▶ DATA EXTRACT:
[START]

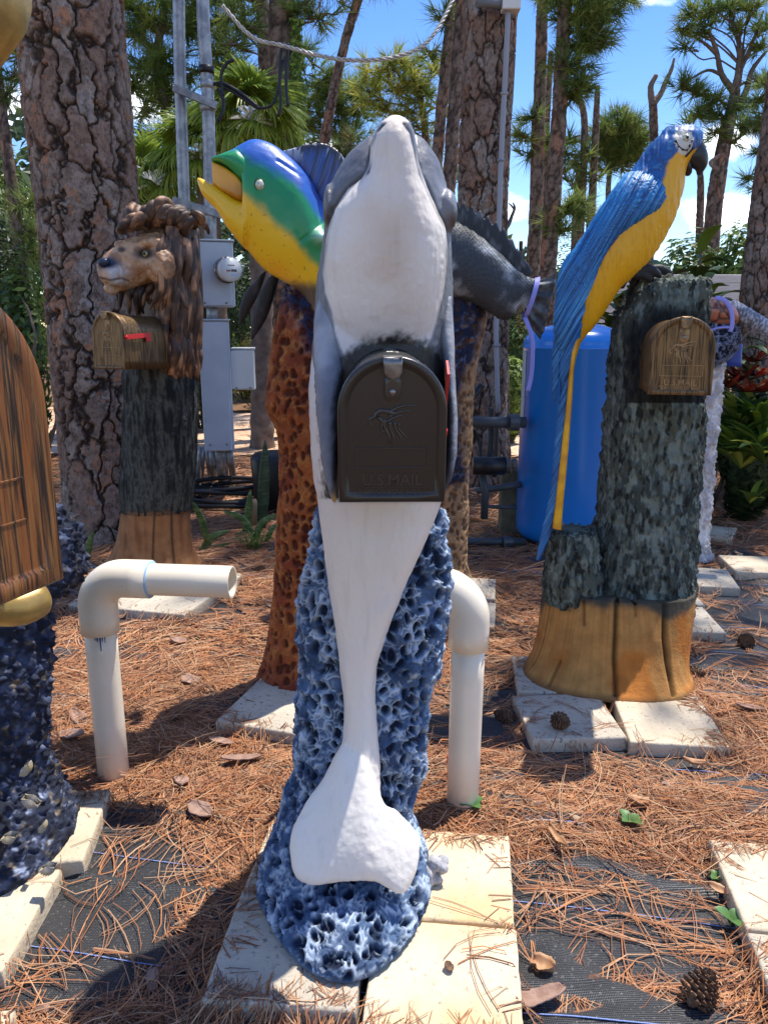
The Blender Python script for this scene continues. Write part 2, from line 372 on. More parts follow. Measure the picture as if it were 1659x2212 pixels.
# ------------------------------------------------------------------ pavers
M_pav = mat('concrete paver', (.63, .53, .39), .9, col2=(.52, .43, .30), nscale=6, bump=(90, .55, .006), col3=(.32, .28, .22), n3=(75, .60, .72), spec=.2)
M_pav2 = mat('rust stained paver', (.65, .54, .38), .9, col2=(.60, .40, .19), nscale=3.5, ncon=(.42, .7), bump=(90, .5, .006), col3=(.36, .30, .22), n3=(75, .6, .72), spec=.2)
M_pav3 = mat('shade toned paver', (.56, .49, .38), .9, col2=(.43, .38, .30), nscale=5, bump=(80, .6, .007), col3=(.20, .18, .15), n3=(60, .57, .70), spec=.2)  # darker, greyer paver copy: shade put into the colour for mostly shaded pavers
def paver_mesh(seed, w, d, h):
    n = 26
    u = np.concatenate([[-1, -1 + .022], np.linspace(-.94, .94, n - 4), [1 - .022, 1]])
    X, Y = np.meshgrid(u, u); Z = np.ones_like(X) * h
    edge = (np.abs(X) > .999) | (np.abs(Y) > .999)
    top = np.column_stack([X.ravel() * w / 2, Y.ravel() * d / 2, np.where(edge, h - .0045, h).ravel()])
    nz = fbm(top * 30 + seed * 3.1, 3, seed)
    inner = ~edge.ravel()
    top[:, 2] -= np.where(inner, .0025 * nz, .004 * nz + .010 * sstep(.66, .8, nz))
    shr = np.where(edge.ravel(), 1 - .010 * sstep(.45, .8, nz), 1.0); top[:, 0] *= shr; top[:, 1] *= shr
    F = gridfaces(n, n, False); b = []
    idx = list(range(n)) + [n * k + n - 1 for k in range(1, n)] + [n * (n - 1) + k for k in range(n - 2, -1, -1)] + [n * k for k in range(n - 2, 0, -1)]
    m = len(idx); rows = []
    for hz in (h * .5, 0):
        q = top[idx].copy(); q[:, 2] = hz; q[:, :2] *= 1 + .006 * (fbm(q * 25 + seed, 2, seed + 5)[:, None] - .5); rows.append(q)
    V = np.concatenate([top] + rows); a = np.array(idx); o = n * n; j = np.arange(m); j2 = (j + 1) % m
    S = [np.stack([a[j], o + j, o + j2, a[j2]], -1), np.stack([o + j, o + m + j, o + m + j2, o + j2], -1)]
    return V, [F, np.concatenate(S)]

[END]

▶ WRITTEN EXERCISE:
Omit the pictures, and quote the material above exactly as given.

▶ TASK ANSWER:
The Blender Python script for this scene continues. Write part 2, from line 372 on. More parts follow. Measure the picture as if it were 1659x2212 pixels.
# ------------------------------------------------------------------ pavers
M_pav = mat('concrete paver', (.63, .53, .39), .9, col2=(.52, .43, .30), nscale=6, bump=(90, .55, .006), col3=(.32, .28, .22), n3=(75, .60, .72), spec=.2)
M_pav2 = mat('rust stained paver', (.65, .54, .38), .9, col2=(.60, .40, .19), nscale=3.5, ncon=(.42, .7), bump=(90, .5, .006), col3=(.36, .30, .22), n3=(75, .6, .72), spec=.2)
M_pav3 = mat('shade toned paver', (.56, .49, .38), .9, col2=(.43, .38, .30), nscale=5, bump=(80, .6, .007), col3=(.20, .18, .15), n3=(60, .57, .70), spec=.2)  # darker, greyer paver copy: shade put into the colour for mostly shaded pavers
def paver_mesh(seed, w, d, h):
    n = 26
    u = np.concatenate([[-1, -1 + .022], np.linspace(-.94, .94, n - 4), [1 - .022, 1]])
    X, Y = np.meshgrid(u, u); Z = np.ones_like(X) * h
    edge = (np.abs(X) > .999) | (np.abs(Y) > .999)
    top = np.column_stack([X.ravel() * w / 2, Y.ravel() * d / 2, np.where(edge, h - .0045, h).ravel()])
    nz = fbm(top * 30 + seed * 3.1, 3, seed)
    inner = ~edge.ravel()
    top[:, 2] -= np.where(inner, .0025 * nz, .004 * nz + .010 * sstep(.66, .8, nz))
    shr = np.where(edge.ravel(), 1 - .010 * sstep(.45, .8, nz), 1.0); top[:, 0] *= shr; top[:, 1] *= shr
    F = gridfaces(n, n, False); b = []
    idx = list(range(n)) + [n * k + n - 1 for k in range(1, n)] + [n * (n - 1) + k for k in range(n - 2, -1, -1)] + [n * k for k in range(n - 2, 0, -1)]
    m = len(idx); rows = []
    for hz in (h * .5, 0):
        q = top[idx].copy(); q[:, 2] = hz; q[:, :2] *= 1 + .006 * (fbm(q * 25 + seed, 2, seed + 5)[:, None] - .5); rows.append(q)
    V = np.concatenate([top] + rows); a = np.array(idx); o = n * n; j = np.arange(m); j2 = (j + 1) % m
    S = [np.stack([a[j], o + j, o + j2, a[j2]], -1), np.stack([o + j, o + m + j, o + m + j2, o + j2], -1)]
    return V, [F, np.concatenate(S)]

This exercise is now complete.